The company also began operations at the Colombo West International Terminal, marking a major expansion in South Asia. APSEZ’s global footprint further extended with its acquisition approval for North Queensland Export Terminal (NQXT) in Australia and a 30-year concession to manage a container terminal at Tanzania’s Dar es Salaam port.
The logistics vertical posted a 39% increase in revenue, driven by expanded trucking operations, integrated freight network services, and new offerings like a Trucking Management Solution (TMS) and international freight platform.
The marine services business also witnessed a strategic push, bolstered by the acquisition of Astro Offshore and a growing fleet of 115 vessels. APSEZ expects marine services revenue to triple within two years.

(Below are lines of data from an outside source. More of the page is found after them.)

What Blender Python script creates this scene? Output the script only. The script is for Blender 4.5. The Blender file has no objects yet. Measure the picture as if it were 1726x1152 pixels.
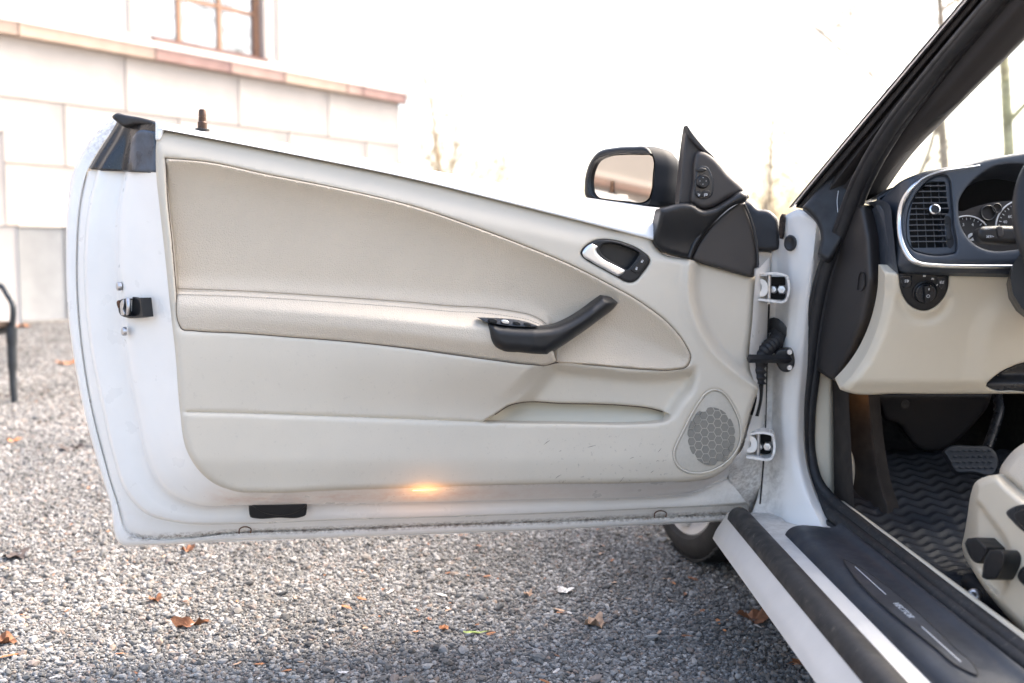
import bpy, bmesh, math, random
import numpy as np
from mathutils import Vector, Matrix
from mathutils.geometry import delaunay_2d_cdt

SC = bpy.context.scene
COL = SC.collection
rng = np.random.default_rng(7)
random.seed(7)

# ------------------------------------------------------------------ camera
F, CU, CV, HC = 1678.0, 863.0, 576.0, 0.80
PITCH = math.atan(141.0 / F)
CP, SP = math.cos(PITCH), math.sin(PITCH)
cam_d = bpy.data.cameras.new('camera'); cam = bpy.data.objects.new('camera', cam_d); COL.objects.link(cam)
cam_d.sensor_width = 36.0; cam_d.lens = 35.0; cam_d.clip_start = 0.05; cam_d.clip_end = 2000
cam.location = (0, 0, HC); cam.rotation_euler = (math.pi / 2 - PITCH, 0, 0)
cam_d.dof.use_dof = True; cam_d.dof.focus_distance = 1.88; cam_d.dof.aperture_fstop = 3.0
SC.camera = cam

# ------------------------------------------------------------------ sky, sun, exposure
SUN_EL, SUN_AZ = math.radians(47), math.radians(58)
wd = bpy.data.worlds.new('World'); SC.world = wd; wd.use_nodes = True
wn = wd.node_tree; wn.nodes.clear()
sky = wn.nodes.new('ShaderNodeTexSky'); sky.sky_type = 'NISHITA'; sky.sun_disc = False
sky.sun_elevation = SUN_EL; sky.sun_rotation = SUN_AZ; sky.air_density = 1.0; sky.dust_density = 6.0; sky.ozone_density = 0.0
bg = wn.nodes.new('ShaderNodeBackground'); bg.inputs['Strength'].default_value = 0.14
wo = wn.nodes.new('ShaderNodeOutputWorld')
wn.links.new(sky.outputs[0], bg.inputs[0]); wn.links.new(bg.outputs[0], wo.inputs[0])
sun_d = bpy.data.lights.new('sun', 'SUN'); sun_d.energy = 0.65; sun_d.angle = math.radians(50); sun_d.color = (1, .95, .88)
sun = bpy.data.objects.new('sun', sun_d); COL.objects.link(sun)
sd = Vector((math.sin(SUN_AZ) * math.cos(SUN_EL), math.cos(SUN_AZ) * math.cos(SUN_EL), math.sin(SUN_EL)))
sun.location = sd * 20; sun.rotation_euler = sd.to_track_quat('Z', 'Y').to_euler()
SC.view_settings.view_transform = 'Standard'; SC.view_settings.look = 'None'
SC.view_settings.gamma = 1.0; SC.view_settings.use_curve_mapping = False
SC.view_settings.exposure = 2.42

# ------------------------------------------------------------------ projection helpers
def rays(u, v):
    x = (np.asarray(u, float) - CU) / F; y = -(np.asarray(v, float) - CV) / F
    return np.stack([x, CP + y * SP, -SP + y * CP], -1)
CAMP = np.array([0, 0, HC])
def W(u, v, Y):
    d = rays(u, v); k = np.asarray(Y, float) / d[..., 1]
    return CAMP + d * k[..., None]
class Plane:
    def __init__(s, p, n):
        s.p = np.array(p, float); s.n = np.array(n, float); s.n /= np.linalg.norm(s.n)
        if s.n @ (CAMP - s.p) < 0: s.n = -s.n
    def pt(s, u, v, t=0.0):
        d = rays(u, v); k = (np.asarray(t, float) + s.n @ (s.p - CAMP)) / (d @ s.n)
        return CAMP + d * k[..., None]
DOOR = Plane((.50, 2.0, .6), (.1808, -.9837, 0))
GROUND = Plane((0, 3, 0), (0, 0, 1))

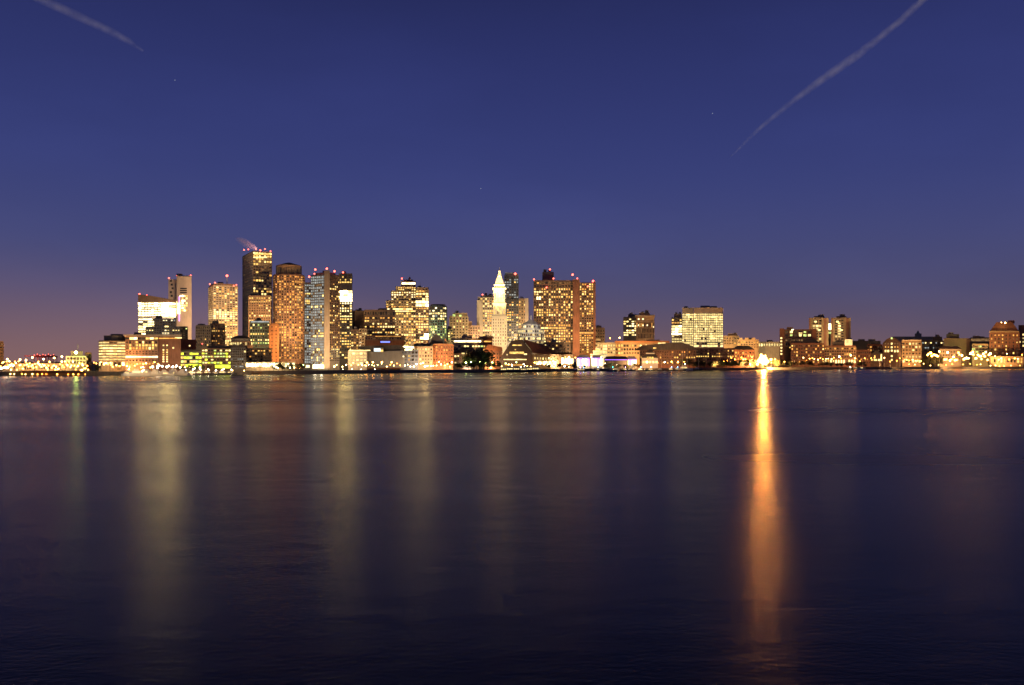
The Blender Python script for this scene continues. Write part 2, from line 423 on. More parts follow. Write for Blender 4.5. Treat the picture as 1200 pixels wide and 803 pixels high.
# --- container port and courthouse side
b = B('brick_block', 'brown brick block with faint storey bands, cut off by the left edge of the photo', 'building', face(-16, 4, 800, 40))
b.body('brown', 400).grid(402, 426, 7, 4, .15, 'dim', mat='brown', hf=.4).done()
b = B('port_shed', 'low white port building behind pier lamps, one greenish floodlight on its roof', 'building', face(78, 101, 760, 30))
b.body('grey', 417).grid(418, 427, 2, 4, .3, 'dim', mat='white').box('roof_cabin', 83, 97, 411.5, 417, 'grey', depth=9)
b.box('mast', 91, 91.6, 403, 412, 'steel', depth=.6).done(.35)
b = B('brick_block', 'small brown block wedged between the white port shed and the banded offices', 'building', face(100, 107, 770, 25))
b.body('brown', 413).grid(414, 428, 3, 3, .25, 'amber', mat='brown').done()
b = B('banded_office', 'rounded office block wrapped in seven glowing yellow window bands', 'office building', ngon(128, 20, 690, 14, .22))
b.body('tan', 399).body('dark', 393, scaled(b.fp, .72), yb=399).body('dark', 391, scaled(b.fp, .35), yb=393)
b.grid(400, 423, 7, 4.2, .97, 'cream', mat='tan', wf=.93, hf=.5, rowv=.05).grid(424, 429, 1, 4, .8, 'bright', wf=.8, hf=.8).done()
b = B('courthouse', 'long pinkish courthouse with tall lit windows under one bright top floor strip', 'courthouse', face(147, 185, 680, 45))
b.body('pink', 393).box('parapet', 145, 213, 392, 394.2, 'beige', Y=678, depth=30)
b.grid(395, 398.5, 1, 5, .85, 'bright', wf=.95, hf=.7, rowv=0).grid(399.5, 410, 3, 4, .8, 'gold', mat='pink', wf=.7, hf=.72).grid(411, 416, 2, 4, .35, 'dim')
b.grid(417, 419.5, 1, 6, .95, 'bright', wf=1.0, hf=.8, rowv=0).grid(420.5, 428, 2, 4, .6, 'amber').done()
b = B('brick_annex', 'dark red brick wing with two columns of small dotted windows', 'building', face(185.5, 212, 684, 40))
b.body('brick', 394.5)
for cx in (191.5, 195.8):
    for r in range(8): b.win(cx-.9, cx+.9, 404+r*2.7, 405.6+r*2.7, b.rng.choice(['warm', 'gold', 'dim', 'warm']))
b.win(205, 213, 395.3, 396.8, 'warm').win(186, 208, 396, 397.2, 'amber').win(202, 204, 407, 408.5, 'warm').done()
b = B('brick_block', 'plain orange brick block with one small lit window, behind the green lit offices', 'building', face(211, 230, 760, 30))
b.body('rust', 398).win(221.5, 223, 404.5, 406, 'warm').done()
for x0, x1, lab in ((6, 40, 'long low port warehouse behind the brightest white lamps at the far left'), (42, 77, 'long low port warehouse in front of the red container cranes')):
    b = B('port_shed', lab, 'building', face(x0, x1, 775, 30))
    b.body('beige', 426).roof('hip', 'grey', 424, 426, f=.9).grid(427.5, 434, 1, 3, .6, 'gold', mat='beige', wf=.7, hf=.6).done()
# --- first towers
b = B('bright_office', 'brilliantly lit white slab with a dark slanted top floor and red corner beacon', 'office building', face(162, 206, 1000, 38))
b.body('white', 354).profile('crown', [(161.8, 354), (161.8, 345), (176, 346.5), (206.2, 352), (206.2, 354)], 'brown', Y=998, depth=42)
fa = [b.fp[0], b.fp[0].lerp(b.fp[1], .6), b.fp[2], b.fp[3]]; fb = [b.fp[0].lerp(b.fp[1], .6), b.fp[1], b.fp[2], b.fp[3]]
b.grid(354.5, 371, 6, 4, .97, 'mixhot', fp=fa, faces=[0], mat='white', wf=.86, hf=.5, rowv=.02).grid(354.5, 371, 5, 5, .97, 'brilliant', fp=fb, faces=[0], mat='white', wf=.9, hf=.7, rowv=.02).grid(373, 393, 7, 5.5, .9, 'hot', mat='white', wf=.9, hf=.6, rowv=.05)
b.beacon(163.5, 344.6).beacon(172, 346, r=.6).done()
b = B('glass_office', 'stepped blue grey glass office standing before the brilliant white slab', 'office building', face(171, 211, 880, 34))
b.body('blueglass', 382.5).body('blueglass', 373, face(181, 206, 884, 26), yb=383)
b.grid(383.5, 393.5, 4, 3, .06, 'white', mat='blueglass').grid(374, 382, 3, 3, .04, 'white', fp=face(181, 206, 884, 26), mat='blueglass')
b.win(190, 198.5, 390, 391.6, 'white').win(193, 197.5, 382, 384, 'warm').done()
b = B('office_block', 'narrow dark green slab squeezed against the floodlit tower', 'office building', face(211, 220, 900, 22))
b.body('dark', 382.5).grid(384, 400, 6, 3, .12, 'green', mat='dark').done()
b = B('precast_tower', 'tall pale precast tower with blank walls, slot windows and a violet neon edge', 'office tower', face(207, 224.5, 1080, 36))
b.body('stucco', 324).body('stucco', 327, face(197.3, 207, 1086, 34)).body('stucco', 323, face(207.2, 224.3, 1081, 20), yb=325)
for r in range(3): b.win(211, 219, 337.5+r*2.4, 339+r*2.4, 'unlit')
for r in range(7):
    for c in range(4):
        if b.rng.random() < .75: b.win(210.5+c*2.4, 212.5+c*2.4, 346+r*2.8, 348+r*2.8, b.rng.choice(['warm', 'hot', 'white', 'gold']))
for r in range(5): b.win(199+(r % 3), 201.5+(r % 3), 328+r*4.4, 330.5+r*4.4, 'unlit', Y=1086)
for x in (206.5, 208, 209.8): b.win(x, x+1.2, 353+(x-206)*1.2, 368, b.rng.choice(['hot', 'warm']), Y=1079)
n_ = MB(); n_.box(tuple(P(210, 362, 1079)), (.9, .5, 30), WIN['purple']); b.part('neon_strip', n_)
b.beacon(198, 326).beacon(207.5, 323).beacon(223.5, 323).done()
b = B('office_block', 'squat grey brown block gridded with unlit windows, right of the floodlit precast tower', 'office building', face(229.5, 247, 900, 34))
b.body('grey', 381).grid(382.5, 406, 7, 2.6, .06, 'dim', mat='grey', wf=.6).beacon(237, 403, Y=899, key='pinkred', r=.6).done()
b = B('office_block', 'dark brown block with lit side strip behind the domed pavilion', 'office building', corner(246, 252, 263.5, 940, 40))
b.body('brown', 379).grid(380.5, 404, 8, 3.2, .25, 'amber', mat='brown').done()
b = B('federal_tower', 'tan office tower with bright golden floors and one tall red tipped mast', 'office tower', corner(244.5, 250, 278.5, 1120, 60))
b.body('beige', 334).body('brown', 332, scaled(b.fp, .9), yb=334.2)
b.grid(335.5, 362, 11, 3.1, .62, 'office', mat='beige', wf=.74, hf=.55, rowv=.3).grid(362, 374, 5, 3.1, .93, 'bright', mat='beige', wf=.78, hf=.6, rowv=.1).grid(374, 408, 14, 3.1, .7, 'gold', mat='beige', wf=.7, hf=.55, rowv=.3)
b.box('mast', 265.6, 266.5, 324, 333, 'steel', Y=1135, depth=1).beacon(266, 323.3, r=1.5).beacon(246, 333).beacon(252, 331.5).beacon(277, 334, key='pinkred').beacon(274, 335, key='pinkred').done()
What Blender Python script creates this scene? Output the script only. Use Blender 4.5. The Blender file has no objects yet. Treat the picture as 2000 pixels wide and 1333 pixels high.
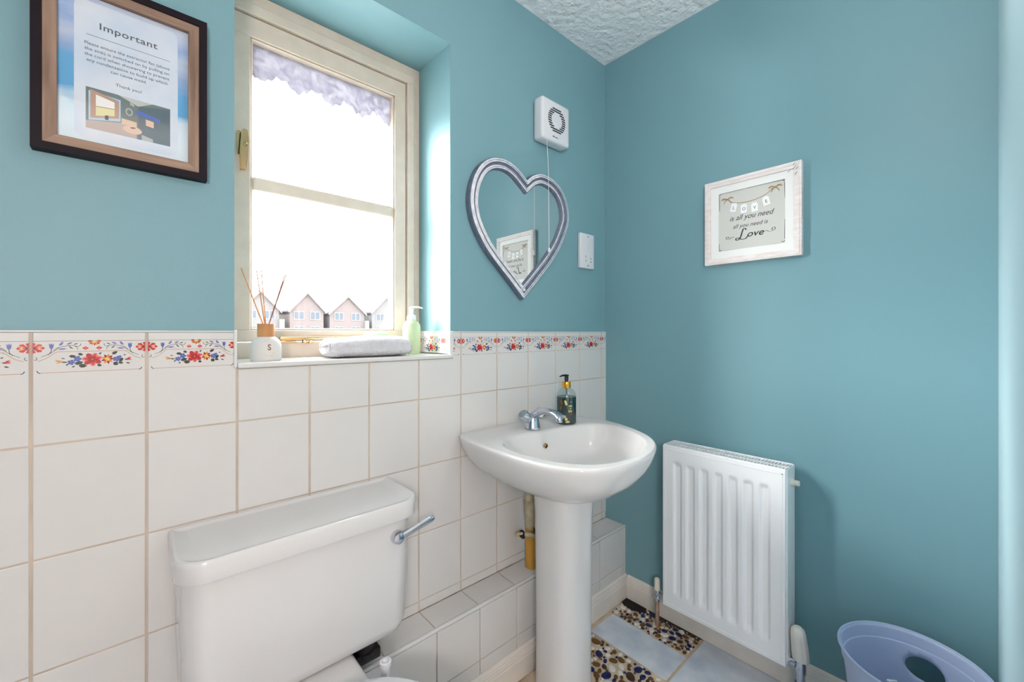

APSEZ maintained strong financial discipline, reducing its net debt-to-EBITDA ratio to 1.9x from 2.3x last year. The Board recommended a dividend of ₹7 per share, totalling an estimated payout of ₹1,500 crore.
On the sustainability front, APSEZ commissioned 225 MW of renewable energy capacity and was ranked in the top 10 globally for transportation infrastructure in the 2024 S&P Global Corporate Sustainability Assessment. It also received “A–” leadership band ratings from CDP in both climate and water categories.
The company reaffirmed its commitment to becoming net zero by 2040 and joined the World Economic Forum’s ‘Transitioning Industrial Clusters’ initiative through the Adani Mundra Cluster.
For FY26, APSEZ has issued guidance of ₹36,000–38,000 crore in revenue and ₹21,000–22,000 crore in EBITDA, with a projected capex of ₹11,000–12,000 crore. Cargo volume is expected to rise to 505–515 MMT. APSEZ’s continued integration of port, logistics, and marine assets positions it advantageously amid shifting global supply chains.